日本を守る米軍が日本国内で攻撃されれば、現在でも安保条約で自衛隊は反撃の行動をとれる。尖閣の場合も、そこが日本領であるかぎり、そこでの事態は「日本有事の事態」で、個別的自衛権の問題なので、今のままでも自衛隊は、そこで攻撃を受けた米艦のために反撃の行動をとれるのだ。(尚、北岡氏は「核兵器を持っている国があり、日本の領海にどんどん侵入してきている。」「日本が個別的自衛権だけで守るんだったら、核大国にならないとできない。むしろ信頼できる国と助け合う方が、より軍事力のレベルを低く抑えることができる」などと述べている―8月10日付朝日新聞―が、それは、尖閣を死守するためにはアメリカの核戦力を頼み、核戦争も辞さないということか。)
結局いま集団的自衛権でやろうとしているのは、日本国外で(イラク戦争の場合のように「非戦闘地域」にとどまらず)自衛隊が攻撃されなくても米軍その他を支援して軍事行動をできるようにするということであり、日本を海外で戦争をする国につくりかえるということにほかならない―それこそがこの問題の本質)集団的自衛権には濫用の問題がある―それを口実(同盟を結んでいる相手国からの要請に応じるとして)他国への軍事介入・侵攻。

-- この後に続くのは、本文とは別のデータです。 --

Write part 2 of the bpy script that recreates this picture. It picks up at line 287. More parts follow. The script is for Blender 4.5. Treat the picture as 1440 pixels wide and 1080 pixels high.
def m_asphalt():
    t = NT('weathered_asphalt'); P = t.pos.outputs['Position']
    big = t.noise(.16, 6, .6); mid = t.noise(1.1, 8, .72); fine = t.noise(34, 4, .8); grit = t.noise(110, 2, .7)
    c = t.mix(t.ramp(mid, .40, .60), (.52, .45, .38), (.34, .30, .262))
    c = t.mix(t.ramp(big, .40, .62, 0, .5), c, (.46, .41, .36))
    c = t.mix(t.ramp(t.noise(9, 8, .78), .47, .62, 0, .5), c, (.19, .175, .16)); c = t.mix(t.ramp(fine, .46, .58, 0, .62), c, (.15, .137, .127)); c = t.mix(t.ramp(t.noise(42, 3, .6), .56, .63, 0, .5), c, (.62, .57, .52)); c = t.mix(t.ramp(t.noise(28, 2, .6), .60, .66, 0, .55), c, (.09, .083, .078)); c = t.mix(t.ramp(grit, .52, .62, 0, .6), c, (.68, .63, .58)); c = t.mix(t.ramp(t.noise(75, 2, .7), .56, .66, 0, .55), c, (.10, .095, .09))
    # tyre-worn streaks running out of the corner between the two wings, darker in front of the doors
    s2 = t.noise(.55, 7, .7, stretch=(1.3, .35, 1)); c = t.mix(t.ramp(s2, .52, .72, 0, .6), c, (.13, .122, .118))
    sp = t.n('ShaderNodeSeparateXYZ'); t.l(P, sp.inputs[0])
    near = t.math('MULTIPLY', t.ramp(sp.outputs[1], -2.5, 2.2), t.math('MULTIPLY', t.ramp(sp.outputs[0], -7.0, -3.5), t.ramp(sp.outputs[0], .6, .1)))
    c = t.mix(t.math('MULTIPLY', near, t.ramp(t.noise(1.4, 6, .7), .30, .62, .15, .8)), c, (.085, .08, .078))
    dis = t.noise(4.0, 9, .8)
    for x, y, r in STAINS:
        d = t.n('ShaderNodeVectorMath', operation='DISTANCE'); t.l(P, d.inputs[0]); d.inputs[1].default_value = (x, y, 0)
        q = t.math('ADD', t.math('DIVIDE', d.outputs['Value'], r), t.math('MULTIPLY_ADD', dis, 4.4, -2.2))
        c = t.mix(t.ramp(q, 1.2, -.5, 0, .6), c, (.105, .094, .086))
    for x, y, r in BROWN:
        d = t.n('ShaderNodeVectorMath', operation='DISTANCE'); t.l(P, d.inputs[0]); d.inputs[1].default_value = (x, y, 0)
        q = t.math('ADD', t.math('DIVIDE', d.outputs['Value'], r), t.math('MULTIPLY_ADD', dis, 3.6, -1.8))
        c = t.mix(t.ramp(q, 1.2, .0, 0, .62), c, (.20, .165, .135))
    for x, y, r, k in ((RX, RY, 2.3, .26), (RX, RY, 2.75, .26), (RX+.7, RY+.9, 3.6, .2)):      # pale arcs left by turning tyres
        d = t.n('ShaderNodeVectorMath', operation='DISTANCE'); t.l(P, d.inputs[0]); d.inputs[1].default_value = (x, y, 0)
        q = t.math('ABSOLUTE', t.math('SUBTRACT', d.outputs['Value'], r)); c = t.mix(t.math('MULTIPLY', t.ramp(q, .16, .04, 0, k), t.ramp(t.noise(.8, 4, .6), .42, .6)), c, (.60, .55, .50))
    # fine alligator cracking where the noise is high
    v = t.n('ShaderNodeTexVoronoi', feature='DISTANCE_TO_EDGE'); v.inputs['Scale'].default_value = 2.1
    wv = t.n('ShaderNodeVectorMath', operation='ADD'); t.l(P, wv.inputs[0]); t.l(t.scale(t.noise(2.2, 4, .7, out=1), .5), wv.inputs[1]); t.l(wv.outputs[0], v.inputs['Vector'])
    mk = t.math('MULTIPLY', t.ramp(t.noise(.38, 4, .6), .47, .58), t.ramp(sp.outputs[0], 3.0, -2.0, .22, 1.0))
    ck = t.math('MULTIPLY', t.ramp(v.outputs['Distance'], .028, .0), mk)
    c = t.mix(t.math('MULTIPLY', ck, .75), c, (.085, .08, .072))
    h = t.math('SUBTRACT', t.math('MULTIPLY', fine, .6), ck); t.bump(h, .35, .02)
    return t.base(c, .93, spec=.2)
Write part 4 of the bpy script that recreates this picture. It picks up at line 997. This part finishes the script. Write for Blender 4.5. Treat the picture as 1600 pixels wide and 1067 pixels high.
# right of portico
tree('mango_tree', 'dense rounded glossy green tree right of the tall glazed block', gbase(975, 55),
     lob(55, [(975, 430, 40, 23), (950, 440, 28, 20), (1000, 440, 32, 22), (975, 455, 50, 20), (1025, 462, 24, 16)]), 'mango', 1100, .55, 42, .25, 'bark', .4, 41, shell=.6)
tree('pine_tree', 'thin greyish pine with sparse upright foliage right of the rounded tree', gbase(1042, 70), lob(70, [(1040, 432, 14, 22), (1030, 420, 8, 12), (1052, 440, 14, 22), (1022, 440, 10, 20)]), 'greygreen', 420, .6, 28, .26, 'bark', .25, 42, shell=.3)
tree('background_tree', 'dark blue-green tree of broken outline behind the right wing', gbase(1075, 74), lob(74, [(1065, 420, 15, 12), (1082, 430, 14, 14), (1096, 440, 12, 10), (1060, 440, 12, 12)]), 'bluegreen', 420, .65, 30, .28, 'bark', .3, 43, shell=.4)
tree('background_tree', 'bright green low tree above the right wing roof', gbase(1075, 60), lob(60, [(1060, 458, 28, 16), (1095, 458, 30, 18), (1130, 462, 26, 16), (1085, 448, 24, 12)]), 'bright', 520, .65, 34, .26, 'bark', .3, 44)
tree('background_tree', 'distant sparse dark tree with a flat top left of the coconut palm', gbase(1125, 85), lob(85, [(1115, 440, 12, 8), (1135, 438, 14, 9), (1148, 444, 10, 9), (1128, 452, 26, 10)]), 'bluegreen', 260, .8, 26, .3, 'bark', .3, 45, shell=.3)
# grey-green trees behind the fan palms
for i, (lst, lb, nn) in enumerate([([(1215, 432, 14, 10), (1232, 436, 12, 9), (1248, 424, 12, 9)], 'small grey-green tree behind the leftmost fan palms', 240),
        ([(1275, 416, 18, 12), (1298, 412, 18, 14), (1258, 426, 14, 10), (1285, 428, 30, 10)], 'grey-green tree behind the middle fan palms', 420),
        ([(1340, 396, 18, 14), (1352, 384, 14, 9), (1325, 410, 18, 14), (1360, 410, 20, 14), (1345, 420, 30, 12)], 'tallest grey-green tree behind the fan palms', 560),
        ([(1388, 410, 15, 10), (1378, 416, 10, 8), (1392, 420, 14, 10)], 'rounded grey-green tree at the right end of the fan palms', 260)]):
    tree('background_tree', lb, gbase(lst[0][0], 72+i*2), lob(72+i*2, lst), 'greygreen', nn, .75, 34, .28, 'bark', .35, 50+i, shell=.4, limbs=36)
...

事例―アメリカのベトナム戦争、ニカラグア侵攻、アフガン戦争
旧ソ連のハンガリーへ軍事介入、チェコ侵攻、アフガンへの軍事介入安倍政権―「好」軍事―国際社会での軍事的役割(「軍事的国際貢献・米軍戦略の補完的役割)の拡大―自衛隊の海外派兵に前のめり
ソマリア沖での「海賊対処」―ジプチに自衛隊基地
イラク戦争に「人道的介入」― 一時サマワに自衛隊基地
シリア?
軍事費の増額―自衛隊に「海兵隊」部隊、敵基地攻撃能力の強化へ(「離島防衛」を名目に水陸両用車やオスプレイ導入、F35ステルス戦闘機購入
平和憲法に逆行―「平和国家」ブランド・イメージを損ない、アメリカに追随する「好戦国家」イメージに・・・・被爆国でありながら原発輸出も
それらは国益を害すもの・・・・アルジェリアでやられたようにテロから狙われる危険につながる。と考えるが如何なものだろうか。